Diplomats are, meanwhile, predicting serious pain for the US inside the organisation. The standing of the US has already been weakened by the dispute. So impaired is American diplomacy here that the new US envoy Bill Richardson has been asking Britain's Sir John Weston to make the running on Security Council issues that are important to Washington.

And a more urgent crisis is looming for the US. Unless a very large payment is forthcoming soon, it will fall foul early next year of Article 19 of the Charter. This stipulates that any country more than two years behind in its contributions must be stripped of its right to vote in the General Assembly.

If the new US ceilings are imposed, the position of Washington in the UN would inevitably be corroded in other, more subtle, ways.

"People will begin to question the various perks the US enjoys at the UN in terms of the prominence of their people here," one diplomat warned.

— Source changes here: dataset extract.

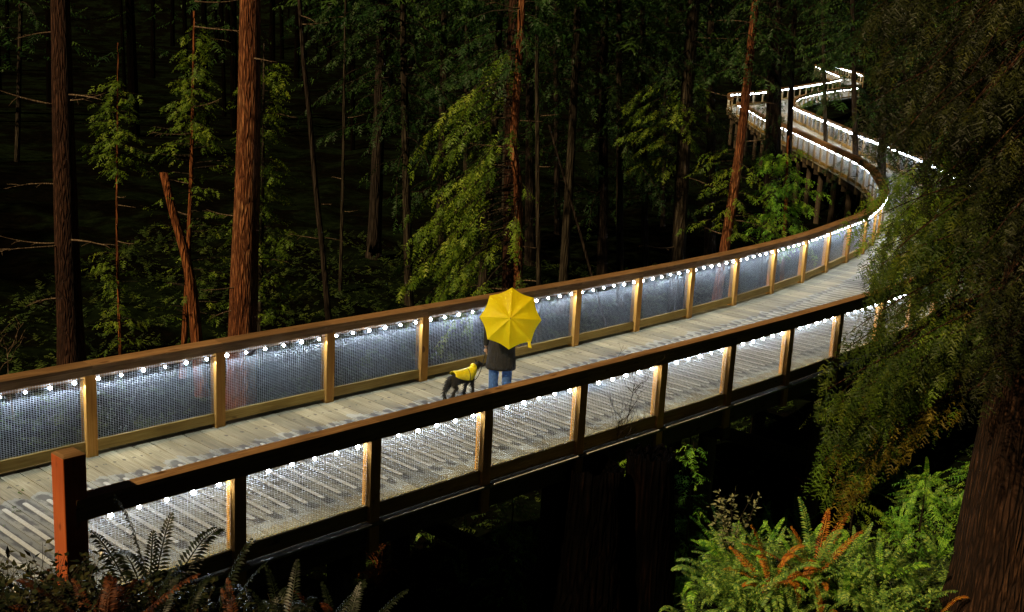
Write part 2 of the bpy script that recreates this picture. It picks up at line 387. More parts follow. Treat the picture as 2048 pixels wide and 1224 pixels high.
for i in range(NPL):
    P, ml, mr = plank_pts(i); L = (mr-ml).length
    if nsep < 296 :
        me = bpy.data.meshes.new('plank')
        c0 = (ml+mr)/2
        faces = [(0, 3, 2, 1), (4, 5, 6, 7), (0, 1, 5, 4), (1, 2, 6, 5), (2, 3, 7, 6), (3, 0, 4, 7)]
        me.from_pydata([tuple(p-c0) for p in P], [], faces)
        axis = (mr-ml).normalized(); side = Vector((-axis.y, axis.x, 0))
        ul = me.uv_layers.new(name='uv'); k = 0
        for f in faces:
            for vi in f:
                p = P[vi]-ml; ul.data[k].uv = (p.dot(axis)*W/L, p.dot(side)); k += 1
        o = link('plank', me, bw, PLANKM); o.location = c0; nsep += 1
        if 3 < i < 96:
            g = MB(); o1 = 1.0+random.uniform(-.05, .05); o2 = 2.9; hw = .027
            ax = axis*(L/W); pts = []
            for tt, s_ in ((o1, 1), (o2, 1)): pass
            ring = []
            for kk in range(9): a_ = PI/2+PI*kk/8; ring.append((o1+hw*math.cos(a_), hw*math.sin(a_)))
            for kk in range(9): a_ = -PI/2+PI*kk/8; ring.append((o2+hw*math.cos(a_), hw*math.sin(a_)))
            me2 = bpy.data.meshes.new('grip_strip'); vv = []
            for (uu, vv_) in ring: p = ml+ax*uu+side*vv_; vv.append((p.x-c0.x, p.y-c0.y, .0058+p.z-c0.z))
            n_ = len(vv); vv += [(x, y, z-.008) for x, y, z in vv]
            me2.from_pydata(vv, [], [tuple(range(n_))]+[(j, (j+n_), ((j+1) % n_)+n_, (j+1) % n_) for j in range(n_)])
            link('grip_strip', me2, o, GRIP)
    else: joined.quadbox(P)
o = joined.build('plank', PLANKM, bw); o['kind'] = 'stuff'
# pale trim strip along the outer ends of the planks, in lengths between the near posts
for i in range(26):
    q = R0-.349+1.745*i; t_ = MB(); n_ = 4 if i > 12 else 2
    for k in range(n_):
        a_, b_ = q+.09+(1.745-.18)*k/n_, q+.09+(1.745-.18)*(k+1)/n_; pa, pb = RP.at(a_), RP.at(b_); na = Vector((RP.dir(a_).y, -RP.dir(a_).x, 0)); nb = Vector((RP.dir(b_).y, -RP.dir(b_).x, 0))
        t_.quadbox([pa+na*.058+Vector((0, 0, .003)), pa+na*.132+Vector((0, 0, .003)), pb+nb*.132+Vector((0, 0, .003)), pb+nb*.058+Vector((0, 0, .003)), pa+na*.058+Vector((0, 0, .016)), pa+na*.132+Vector((0, 0, .016)), pb+nb*.132+Vector((0, 0, .016)), pb+nb*.058+Vector((0, 0, .016))])
    t_.build('trim_strip', CONDUIT, bw)
# run four, beyond the last bend
r4 = MB(); n4 = int(R4l.L[-1]/.25)
for i in range(n4):
    a, b = R4l.at(i*.25), R4l.at(i*.25+.24); k = R4r.L[-1]/R4l.L[-1]; c, d = R4r.at((i*.25+.24)*k), R4r.at(i*.25*k); dz = Vector((0, 0, -.04))
    r4.quadbox([a+dz, d+dz, c+dz, b+dz, a, d, c, b])
o = r4.build('plank', PLANKM, bw); o['kind'] = 'stuff'
# rim beams under both edges, joists, bents with piles
def bent(q):
    i = int(np.searchsorted(q_arr, q)); l = LP.at(q); r = RP.at(float(r_s[min(i, len(r_s)-1)])); d = (r-l).normalized()
    if d.length == 0: return
    z = l.z
    b = MB(); b.beam(l-d*.05+Vector((0, 0, -.47)), r-d*.02+Vector((0, 0, -.47)), .2, .28); b.build('crossbeam', DARKW, bw)
    for s_, p in ((-1, l+d*.35), (1, r-d*.35)):
        g0 = gz(p.x, p.y)
        if z-.62 > g0-.2:
            b = MB(); b.tube([(p.x, p.y, g0-.4), (p.x, p.y, z-.612)], .15, 10); b.build('pile', DARKW, bw)
    if z-2.4 > gz(l.x, l.y)-.2 and q < 40:
        b = MB(); b.beam(l-d*.3+Vector((0, 0, -1.95)), r-d*.05+Vector((0, 0, -1.95)), .09, .24); b.build('brace', DARKW, bw)
for k in range(-1, 9): bent(L0+1.2+k*3.66)
for k in range(9, 27): bent(L0+1.2+k*3.66)
def rim(path, qa, qb, side):
    q = qa
    while q < qb:
        q2 = min(q+3.66, qb); b = MB(); n = 4
        for k in range(n):
            a_, b_ = q+(q2-q)*k/n, q+(q2-q)*(k+1)/n
            pa, pb = path.at(a_), path.at(b_); na = Vector((path.dir(a_).y, -path.dir(a_).x, 0))*side; nb = Vector((path.dir(b_).y, -path.dir(b_).x, 0))*side
            pa, pb = pa+na*.0, pb+nb*.0
            t_ = .022
            b.quadbox([pa-na*t_+Vector((0, 0, -.325)), pa+na*t_+Vector((0, 0, -.325)), pb+nb*t_+Vector((0, 0, -.325)), pb-nb*t_+Vector((0, 0, -.325)),
                       pa-na*t_+Vector((0, 0, -.042)), pa+na*t_+Vector((0, 0, -.042)), pb+nb*t_+Vector((0, 0, -.042)), pb-nb*t_+Vector((0, 0, -.042))])
        b.build('rim_beam', DARKW, bw); q = q2
rim(LP, .3, LP.L[-1]-1, 1); rim(RP, .3, RP.L[-1]-1, 1)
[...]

The same person, who asked to remain anonymous, also suggested that the Security Council would begin turning down any requests for peace-keeping operations that are clearly for the benefit of Washington.

"If they asked for an operation like the current mission in Haiti, for instance, I am afraid Congress would have to pay for it out of its own pockets".

The proposed package would be conditional on the US President pledging to certify annually that the UN is attaining certain goals on internal reform. These would include additional cuts in UN personnel as well as strict diets for its array of international programmes.

The document requires the President to certify that the organisation is not attempting any of the following: to create its own standing army, to impose global taxes to raise funds or in any way undermine the US Constitution.

Additionally, the UN would have to agree to surrender its accounts every year to scrutiny by Congress's own financial auditing body, the General Accounting Office.